Eichel’s contract extension continues a recent trend of players 23 and younger signing lucrative contacts . Aside from McDavid, Edmonton also signed 21-year-old forward Leon Draisaitl to an eight-year, $68 million contract last summer.

The attention will now turn to members of the 2016 draft class such as Toronto’s Auston Matthews, the NHL’s rookie of the year last season, and Winnipeg’s Patrik Laine.

Eichel led the Sabres with 24 goals as a rookie and had a team-best 57 points last year despite missing the first 21 games with a sprained left ankle.

A fraction of a point separated him from collecting a $2 million performance bonus by just missing out on finishing among the NHL’s top 10 in points per game production last year. Eichel finished 11th by averaging 0.934 points per game, and edged out by Draisaitl who finished 10th by averaging 0.939 points per game with 77 points in 82 games.

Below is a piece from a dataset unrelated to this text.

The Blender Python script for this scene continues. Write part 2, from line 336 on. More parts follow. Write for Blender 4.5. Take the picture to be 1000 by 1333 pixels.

Eichel was motivated upon arriving at training camp last month, saying he was focused on being a leader both on and off the ice. He was also blunt in assessing his first two seasons.

“Actually, I think I’ve proven nothing,” he said.

“If you look at what I’ve done, it hasn’t been a whole lot,” Eichel said. “Two mediocre seasons on a losing team.”

The Massachusetts-born Eichel played just one season at Boston University, where he became just the second freshman to win the Hobey Baker Award as college hockey’s MVP.

Signing Eichel to an extension was the team’s top priority in locking up the franchise’s cornerstone player through 2025-26.

Botterill was hired in May, and replaced Tim Murray, who was fired along with coach Dan Bylsma, after the Sabres missed the playoffs to extend the franchise’s longest postseason drought to six years. The Sabres under Murray and Bylsma were faulted for lacking accountability and structure following an underperforming season in which Buffalo finished 15th in the Eastern Conference and 26th overall.

That was not the expectation for a team that was supposed to be on an upward trajectory since bottoming out by finishing last in the NHL in both 2013-14 and 2014-15.

Adding Eichel’s salary poses a salary-cap challenge for the Sabres next summer. They already had four players whose contracts represent a salary-cap hit of at least $5.4 million for the 2018-19 season, including Jason Pominville, who was acquired in a trade with Minnesota in June.

The NHL’s salary cap has barely budged in going up from $69 million in 2014-15 to $75 million this season.